While we were in NYC last week and needed to get out of the pelting icy rain on Thursday, PJ and I saw Juno, the new film starring Ellen Page, Michael Cera, Jennifer Garner, Jason Bateman, and Allison Janney. Here’s the trailer:

Juno was written by Diablo Cody and was directed by Jason Reitman. It’s about a 16-year-old girl, Juno, played by Page, who gets pregnant after she sleeps with her adorably dorky boyfriend, played by Cera. After considering an abortion, she decides to go through with the pregnancy and give the child up for adoption. Before she even tells her parents that she’s pregnant, she finds the right couple to adopt the child: Garner’s uptight Vanessa and Bateman’s cool Mark. The film then follows Juno through her pregnancy as various comic complications ensue.

Juno has been getting a lot of great press and even some Oscar talk. I think it’s all well deserved, since this is a really good movie. Page is perfect as the 16-year-old who’s too smart for her own good. What I especially like about her performance is that she balances Juno’s innate intelligence with typical teenage stupidity. Juno doesn’t have all the answers, even if she does have a few of them.

The two stand out performances for me were those by Garner and Janney. Garner is great in this movie. Her character has the biggest story arc, and Garner shows Vanessa’s development from point A to point B really well. She too has to make her character’s transition believable and she definitely succeeds. She’s brilliant in this film and overcomes any doubts about her future career (let’s face it– she’s not had a great film career thus far [Elektra and 13 Going on 30 are examples]).

Janney is equally brilliant in a smaller role. She plays Juno’s step-mother. First, I like how this character is written. Cody avoids the stereotypical evil stepmom cliches and instead gives us a sympathetic and interesting woman. Janney does a great job embodying this woman and her comic timing is impeccable. In fact, both parents are well written and surprisingly likable characters. (J. K. Simmons plays her dad — I kept waiting for him to ass rape and then murder someone; I loved him on Oz!)

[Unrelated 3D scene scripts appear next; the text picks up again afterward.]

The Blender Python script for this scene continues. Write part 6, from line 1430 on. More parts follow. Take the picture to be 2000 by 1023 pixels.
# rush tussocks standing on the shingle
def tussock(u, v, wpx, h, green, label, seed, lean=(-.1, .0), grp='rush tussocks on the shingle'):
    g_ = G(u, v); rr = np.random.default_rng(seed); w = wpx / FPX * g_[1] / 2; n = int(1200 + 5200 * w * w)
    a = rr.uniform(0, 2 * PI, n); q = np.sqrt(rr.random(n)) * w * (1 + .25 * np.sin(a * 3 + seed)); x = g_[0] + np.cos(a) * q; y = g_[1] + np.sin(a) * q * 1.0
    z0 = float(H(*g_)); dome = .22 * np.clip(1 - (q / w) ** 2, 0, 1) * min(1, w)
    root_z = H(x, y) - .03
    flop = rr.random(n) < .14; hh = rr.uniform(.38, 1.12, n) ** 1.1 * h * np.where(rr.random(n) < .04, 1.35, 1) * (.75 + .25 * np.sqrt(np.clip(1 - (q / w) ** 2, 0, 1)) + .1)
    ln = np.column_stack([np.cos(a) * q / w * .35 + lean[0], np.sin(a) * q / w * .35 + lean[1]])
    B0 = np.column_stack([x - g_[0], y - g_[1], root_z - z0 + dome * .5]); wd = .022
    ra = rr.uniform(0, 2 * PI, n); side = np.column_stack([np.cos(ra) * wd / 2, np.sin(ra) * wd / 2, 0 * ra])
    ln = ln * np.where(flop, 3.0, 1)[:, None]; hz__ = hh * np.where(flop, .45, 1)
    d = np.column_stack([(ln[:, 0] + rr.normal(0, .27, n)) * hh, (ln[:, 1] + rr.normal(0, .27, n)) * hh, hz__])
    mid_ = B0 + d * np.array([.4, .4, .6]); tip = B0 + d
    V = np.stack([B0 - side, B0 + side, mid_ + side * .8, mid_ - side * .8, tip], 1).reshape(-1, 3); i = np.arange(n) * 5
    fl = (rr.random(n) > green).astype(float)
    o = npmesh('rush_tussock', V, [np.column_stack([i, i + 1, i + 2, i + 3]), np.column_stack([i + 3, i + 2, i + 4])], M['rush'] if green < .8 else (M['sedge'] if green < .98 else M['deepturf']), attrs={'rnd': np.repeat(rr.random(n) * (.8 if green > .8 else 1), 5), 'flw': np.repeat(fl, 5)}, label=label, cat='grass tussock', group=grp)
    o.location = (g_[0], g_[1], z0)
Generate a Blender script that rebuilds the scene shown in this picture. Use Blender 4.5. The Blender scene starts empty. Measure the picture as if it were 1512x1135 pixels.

This is now the second film this year that I’ve seen with Michael Cera, whom I love (see my review of Superbad here). But I do worry that he’s just playing the same part over and over again. His likable geek shtick is endearing, but it’s also getting old. I hope he finds another kind of character to play soon. Otherwise, I doubt that he’s going to have a long career. That said, he’s definitely endearing in this film. I’m always a sucker for the awkward geek.

The movie also makes great use of this song by The Moldy Peaches:

Finally, while I don’t want to give away any of the main plot points, I also admired this film’s rejection of the idea that two parents are necessary to raise a child. Throughout the plot, the film argues against this notion as well as against the idea that Juno is somehow tainted or corrupted by her sexual activity and resulting pregnancy. This film’s ideology is a breath of fresh air. I really enjoyed it.